(Rows from a 3D scene dataset)
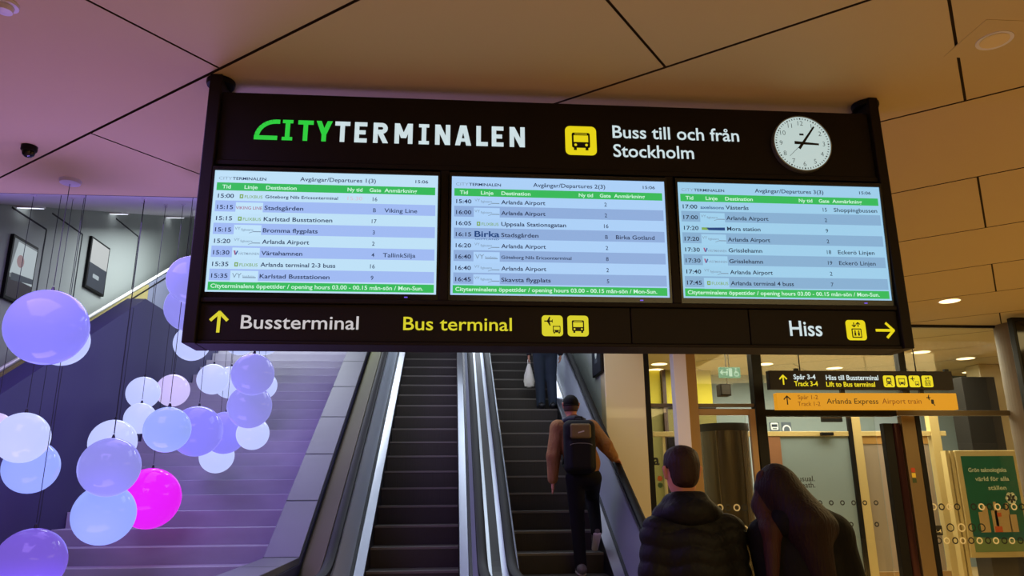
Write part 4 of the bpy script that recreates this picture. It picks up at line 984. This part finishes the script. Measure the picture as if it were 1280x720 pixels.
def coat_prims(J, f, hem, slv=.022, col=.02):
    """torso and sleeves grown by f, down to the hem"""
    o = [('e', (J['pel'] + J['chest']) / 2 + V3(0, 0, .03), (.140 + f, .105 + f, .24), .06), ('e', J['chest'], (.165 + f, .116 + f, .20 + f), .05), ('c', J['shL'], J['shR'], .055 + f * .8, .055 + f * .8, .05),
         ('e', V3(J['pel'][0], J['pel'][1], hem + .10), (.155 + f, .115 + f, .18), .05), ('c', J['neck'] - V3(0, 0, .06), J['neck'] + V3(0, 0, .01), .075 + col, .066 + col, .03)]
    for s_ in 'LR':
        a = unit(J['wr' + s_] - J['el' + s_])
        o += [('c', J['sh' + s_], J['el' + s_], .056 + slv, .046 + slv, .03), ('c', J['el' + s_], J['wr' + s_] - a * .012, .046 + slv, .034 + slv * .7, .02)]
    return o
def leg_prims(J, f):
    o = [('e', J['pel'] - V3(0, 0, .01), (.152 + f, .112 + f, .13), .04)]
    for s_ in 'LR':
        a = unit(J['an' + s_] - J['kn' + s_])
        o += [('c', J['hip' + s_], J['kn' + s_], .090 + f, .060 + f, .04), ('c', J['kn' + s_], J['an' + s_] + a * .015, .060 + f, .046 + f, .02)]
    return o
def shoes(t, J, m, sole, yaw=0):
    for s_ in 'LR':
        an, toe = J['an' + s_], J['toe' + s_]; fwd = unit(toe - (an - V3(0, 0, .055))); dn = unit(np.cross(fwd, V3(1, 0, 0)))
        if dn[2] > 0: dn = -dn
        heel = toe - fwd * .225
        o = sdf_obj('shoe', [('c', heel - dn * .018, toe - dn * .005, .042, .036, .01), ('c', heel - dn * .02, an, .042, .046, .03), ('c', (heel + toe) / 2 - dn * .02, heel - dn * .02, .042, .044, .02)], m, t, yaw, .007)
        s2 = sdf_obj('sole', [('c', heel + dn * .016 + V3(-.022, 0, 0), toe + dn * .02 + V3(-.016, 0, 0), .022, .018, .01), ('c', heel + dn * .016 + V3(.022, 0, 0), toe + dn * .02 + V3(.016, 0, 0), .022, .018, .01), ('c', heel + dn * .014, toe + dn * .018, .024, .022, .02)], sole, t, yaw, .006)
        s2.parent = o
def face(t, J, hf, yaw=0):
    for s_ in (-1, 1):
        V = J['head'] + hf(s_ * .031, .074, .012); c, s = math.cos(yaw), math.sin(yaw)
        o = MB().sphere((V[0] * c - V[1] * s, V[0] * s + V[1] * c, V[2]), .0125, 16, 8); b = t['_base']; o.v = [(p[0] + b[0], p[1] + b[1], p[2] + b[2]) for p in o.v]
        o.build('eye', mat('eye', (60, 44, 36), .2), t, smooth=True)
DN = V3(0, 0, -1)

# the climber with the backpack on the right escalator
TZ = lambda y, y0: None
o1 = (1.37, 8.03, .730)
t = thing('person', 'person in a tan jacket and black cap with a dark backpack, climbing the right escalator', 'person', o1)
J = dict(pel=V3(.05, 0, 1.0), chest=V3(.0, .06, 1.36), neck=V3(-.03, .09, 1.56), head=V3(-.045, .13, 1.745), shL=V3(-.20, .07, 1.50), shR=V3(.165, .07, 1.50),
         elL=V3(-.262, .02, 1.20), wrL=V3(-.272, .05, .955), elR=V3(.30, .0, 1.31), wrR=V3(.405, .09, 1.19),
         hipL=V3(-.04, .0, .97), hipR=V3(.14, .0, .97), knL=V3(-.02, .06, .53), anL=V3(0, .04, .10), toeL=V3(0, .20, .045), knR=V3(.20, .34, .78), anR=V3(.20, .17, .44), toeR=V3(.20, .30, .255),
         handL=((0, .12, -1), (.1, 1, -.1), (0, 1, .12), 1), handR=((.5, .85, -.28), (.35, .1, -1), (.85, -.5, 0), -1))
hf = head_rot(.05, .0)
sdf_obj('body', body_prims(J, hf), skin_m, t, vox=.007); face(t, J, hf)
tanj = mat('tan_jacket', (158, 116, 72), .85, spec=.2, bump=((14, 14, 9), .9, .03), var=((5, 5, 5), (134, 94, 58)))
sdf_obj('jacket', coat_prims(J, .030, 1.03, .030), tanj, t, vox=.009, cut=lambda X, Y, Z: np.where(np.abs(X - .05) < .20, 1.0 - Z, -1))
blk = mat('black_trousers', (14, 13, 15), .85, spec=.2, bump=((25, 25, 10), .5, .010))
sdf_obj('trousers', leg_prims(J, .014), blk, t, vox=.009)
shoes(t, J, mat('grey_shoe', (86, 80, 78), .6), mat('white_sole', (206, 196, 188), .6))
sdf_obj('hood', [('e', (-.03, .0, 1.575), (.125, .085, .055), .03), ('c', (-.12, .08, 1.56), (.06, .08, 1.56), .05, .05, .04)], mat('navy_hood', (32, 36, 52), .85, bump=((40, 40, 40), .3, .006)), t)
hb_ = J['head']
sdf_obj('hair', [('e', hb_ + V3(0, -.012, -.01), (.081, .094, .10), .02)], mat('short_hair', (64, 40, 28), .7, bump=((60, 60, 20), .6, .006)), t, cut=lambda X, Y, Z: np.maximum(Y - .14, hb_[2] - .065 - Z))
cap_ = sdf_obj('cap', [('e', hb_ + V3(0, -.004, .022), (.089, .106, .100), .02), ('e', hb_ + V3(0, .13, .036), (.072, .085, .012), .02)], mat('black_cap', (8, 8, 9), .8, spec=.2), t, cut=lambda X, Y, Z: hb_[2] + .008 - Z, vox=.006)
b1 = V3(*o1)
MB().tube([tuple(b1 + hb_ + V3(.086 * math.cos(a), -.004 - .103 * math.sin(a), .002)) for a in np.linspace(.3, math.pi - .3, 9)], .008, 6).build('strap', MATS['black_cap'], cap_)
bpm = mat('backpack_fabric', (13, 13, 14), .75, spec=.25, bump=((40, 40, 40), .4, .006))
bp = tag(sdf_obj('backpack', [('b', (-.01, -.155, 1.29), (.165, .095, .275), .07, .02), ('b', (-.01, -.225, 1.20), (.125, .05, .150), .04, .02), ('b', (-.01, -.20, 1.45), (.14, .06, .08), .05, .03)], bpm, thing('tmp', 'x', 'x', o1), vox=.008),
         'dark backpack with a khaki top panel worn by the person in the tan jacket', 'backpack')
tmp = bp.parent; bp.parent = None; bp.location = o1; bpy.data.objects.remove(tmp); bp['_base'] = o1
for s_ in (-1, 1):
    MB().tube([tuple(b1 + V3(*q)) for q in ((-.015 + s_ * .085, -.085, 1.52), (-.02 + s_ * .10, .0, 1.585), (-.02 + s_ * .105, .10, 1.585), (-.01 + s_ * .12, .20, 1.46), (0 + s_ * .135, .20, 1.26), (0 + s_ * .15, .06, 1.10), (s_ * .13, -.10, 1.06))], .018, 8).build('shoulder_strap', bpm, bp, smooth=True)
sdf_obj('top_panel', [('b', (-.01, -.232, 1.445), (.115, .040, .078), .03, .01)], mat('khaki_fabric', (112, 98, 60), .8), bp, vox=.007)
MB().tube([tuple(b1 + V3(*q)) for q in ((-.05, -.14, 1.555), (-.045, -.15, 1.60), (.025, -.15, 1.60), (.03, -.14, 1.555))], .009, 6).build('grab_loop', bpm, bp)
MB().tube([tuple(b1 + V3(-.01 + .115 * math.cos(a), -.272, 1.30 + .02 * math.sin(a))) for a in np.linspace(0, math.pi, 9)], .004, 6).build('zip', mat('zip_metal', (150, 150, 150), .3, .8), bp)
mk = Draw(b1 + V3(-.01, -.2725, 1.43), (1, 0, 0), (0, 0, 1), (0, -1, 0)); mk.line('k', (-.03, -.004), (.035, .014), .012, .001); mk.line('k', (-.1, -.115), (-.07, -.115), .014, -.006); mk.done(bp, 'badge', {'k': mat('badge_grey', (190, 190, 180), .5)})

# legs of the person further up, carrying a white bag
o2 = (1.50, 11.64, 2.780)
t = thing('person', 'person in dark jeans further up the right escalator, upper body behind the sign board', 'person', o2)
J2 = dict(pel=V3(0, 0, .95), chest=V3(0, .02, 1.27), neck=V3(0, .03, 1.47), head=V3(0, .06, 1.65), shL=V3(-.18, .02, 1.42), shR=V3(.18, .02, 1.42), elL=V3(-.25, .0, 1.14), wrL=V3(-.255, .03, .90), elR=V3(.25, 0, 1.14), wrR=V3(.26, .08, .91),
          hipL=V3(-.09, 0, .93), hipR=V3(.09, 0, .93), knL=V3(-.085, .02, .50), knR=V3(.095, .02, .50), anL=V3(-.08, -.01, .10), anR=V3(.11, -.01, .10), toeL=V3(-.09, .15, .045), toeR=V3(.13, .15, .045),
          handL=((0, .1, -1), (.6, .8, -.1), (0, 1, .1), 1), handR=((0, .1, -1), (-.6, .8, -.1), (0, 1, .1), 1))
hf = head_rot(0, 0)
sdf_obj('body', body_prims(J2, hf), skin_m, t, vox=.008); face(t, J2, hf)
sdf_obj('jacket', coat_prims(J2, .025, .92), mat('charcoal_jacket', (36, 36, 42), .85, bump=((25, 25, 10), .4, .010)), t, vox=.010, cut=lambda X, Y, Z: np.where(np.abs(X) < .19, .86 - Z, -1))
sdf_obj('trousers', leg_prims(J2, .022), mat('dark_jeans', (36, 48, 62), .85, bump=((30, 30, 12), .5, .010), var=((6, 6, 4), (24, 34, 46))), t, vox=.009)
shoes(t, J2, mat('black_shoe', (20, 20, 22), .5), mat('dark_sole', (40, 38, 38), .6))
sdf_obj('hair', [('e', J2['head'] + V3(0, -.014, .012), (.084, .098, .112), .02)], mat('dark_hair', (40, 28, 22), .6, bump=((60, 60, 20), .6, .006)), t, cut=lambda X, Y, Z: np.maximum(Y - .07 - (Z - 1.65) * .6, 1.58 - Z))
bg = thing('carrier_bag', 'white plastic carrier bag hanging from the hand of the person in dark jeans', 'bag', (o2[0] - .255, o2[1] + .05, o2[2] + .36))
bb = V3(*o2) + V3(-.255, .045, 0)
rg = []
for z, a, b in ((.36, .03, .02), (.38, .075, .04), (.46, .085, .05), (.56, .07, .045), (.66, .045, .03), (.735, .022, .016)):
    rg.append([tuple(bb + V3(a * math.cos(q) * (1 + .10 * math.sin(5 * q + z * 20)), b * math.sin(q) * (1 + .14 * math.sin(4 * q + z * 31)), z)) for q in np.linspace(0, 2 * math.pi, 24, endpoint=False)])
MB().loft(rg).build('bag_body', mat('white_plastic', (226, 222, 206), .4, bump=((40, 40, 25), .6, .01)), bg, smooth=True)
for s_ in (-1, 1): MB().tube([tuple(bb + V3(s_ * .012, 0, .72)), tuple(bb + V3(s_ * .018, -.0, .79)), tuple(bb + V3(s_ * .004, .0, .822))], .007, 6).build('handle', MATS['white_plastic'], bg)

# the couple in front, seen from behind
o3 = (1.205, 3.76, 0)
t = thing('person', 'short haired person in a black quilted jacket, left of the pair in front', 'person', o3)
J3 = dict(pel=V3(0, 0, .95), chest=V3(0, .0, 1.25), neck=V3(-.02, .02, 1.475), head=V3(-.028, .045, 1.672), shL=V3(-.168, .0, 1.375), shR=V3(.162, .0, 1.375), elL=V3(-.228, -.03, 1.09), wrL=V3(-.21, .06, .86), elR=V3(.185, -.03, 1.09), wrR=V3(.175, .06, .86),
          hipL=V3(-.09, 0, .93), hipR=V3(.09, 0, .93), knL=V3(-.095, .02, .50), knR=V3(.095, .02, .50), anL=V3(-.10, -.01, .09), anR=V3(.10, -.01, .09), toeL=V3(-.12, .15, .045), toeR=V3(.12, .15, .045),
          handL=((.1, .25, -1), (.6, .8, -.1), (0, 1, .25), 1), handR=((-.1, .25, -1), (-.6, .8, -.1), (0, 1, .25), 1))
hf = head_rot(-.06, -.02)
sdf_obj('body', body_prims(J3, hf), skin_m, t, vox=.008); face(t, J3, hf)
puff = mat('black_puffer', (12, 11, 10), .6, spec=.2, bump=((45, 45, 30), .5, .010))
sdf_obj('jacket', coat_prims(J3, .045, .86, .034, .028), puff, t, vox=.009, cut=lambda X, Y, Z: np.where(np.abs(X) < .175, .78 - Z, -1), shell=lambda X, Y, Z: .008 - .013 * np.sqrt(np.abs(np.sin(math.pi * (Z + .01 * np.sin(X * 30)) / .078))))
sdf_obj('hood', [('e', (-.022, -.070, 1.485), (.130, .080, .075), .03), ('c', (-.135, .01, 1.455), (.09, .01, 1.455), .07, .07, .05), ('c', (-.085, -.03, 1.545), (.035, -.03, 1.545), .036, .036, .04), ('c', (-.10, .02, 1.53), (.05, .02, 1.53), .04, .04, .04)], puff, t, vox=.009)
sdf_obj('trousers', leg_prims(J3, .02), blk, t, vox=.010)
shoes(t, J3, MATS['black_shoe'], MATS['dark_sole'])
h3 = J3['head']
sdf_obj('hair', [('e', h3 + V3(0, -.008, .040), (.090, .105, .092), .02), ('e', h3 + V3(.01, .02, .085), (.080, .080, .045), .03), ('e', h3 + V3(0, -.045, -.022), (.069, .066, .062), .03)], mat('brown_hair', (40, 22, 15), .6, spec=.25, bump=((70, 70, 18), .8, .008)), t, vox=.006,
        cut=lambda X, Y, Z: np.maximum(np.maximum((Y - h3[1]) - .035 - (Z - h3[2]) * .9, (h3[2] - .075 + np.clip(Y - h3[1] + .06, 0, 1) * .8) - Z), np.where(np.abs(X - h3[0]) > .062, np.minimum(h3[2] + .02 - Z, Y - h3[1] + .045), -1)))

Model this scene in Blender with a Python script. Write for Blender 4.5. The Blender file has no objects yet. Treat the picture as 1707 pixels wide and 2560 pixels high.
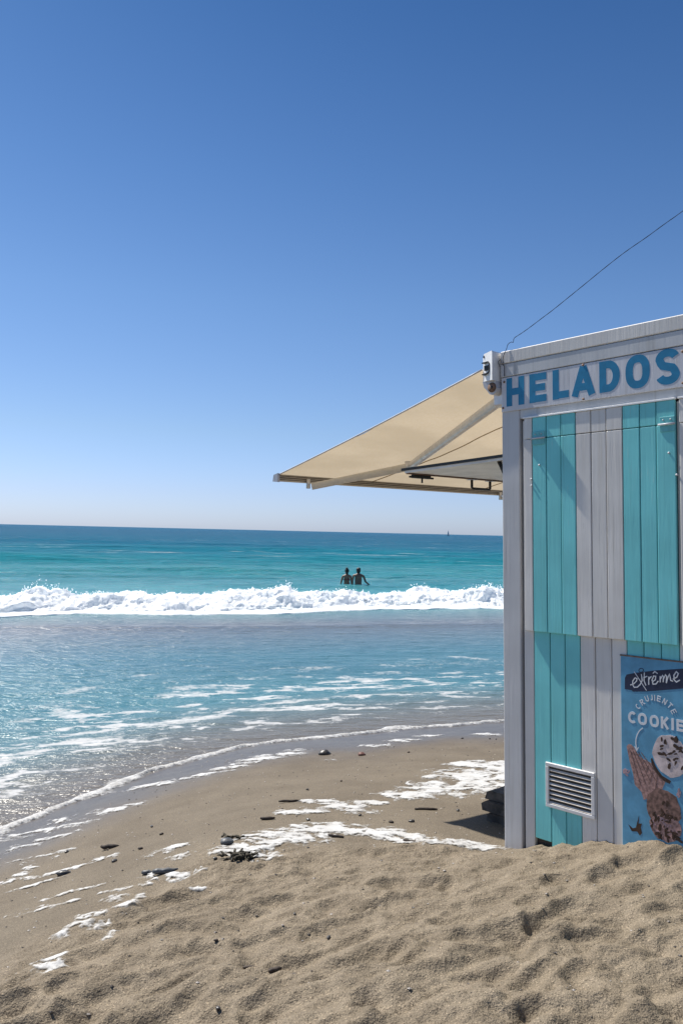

### Written exercise
Show the lines that mention the word "this".

### Solution to the exercise
Write part 4 of the bpy script that recreates this picture. It picks up at line 984. This part finishes the script. Measure the picture as if it were 1280x720 pixels.
Model this scene in Blender with a Python script. Write for Blender 4.5. The Blender file has no objects yet. Treat the picture as 1707 pixels wide and 2560 pixels high.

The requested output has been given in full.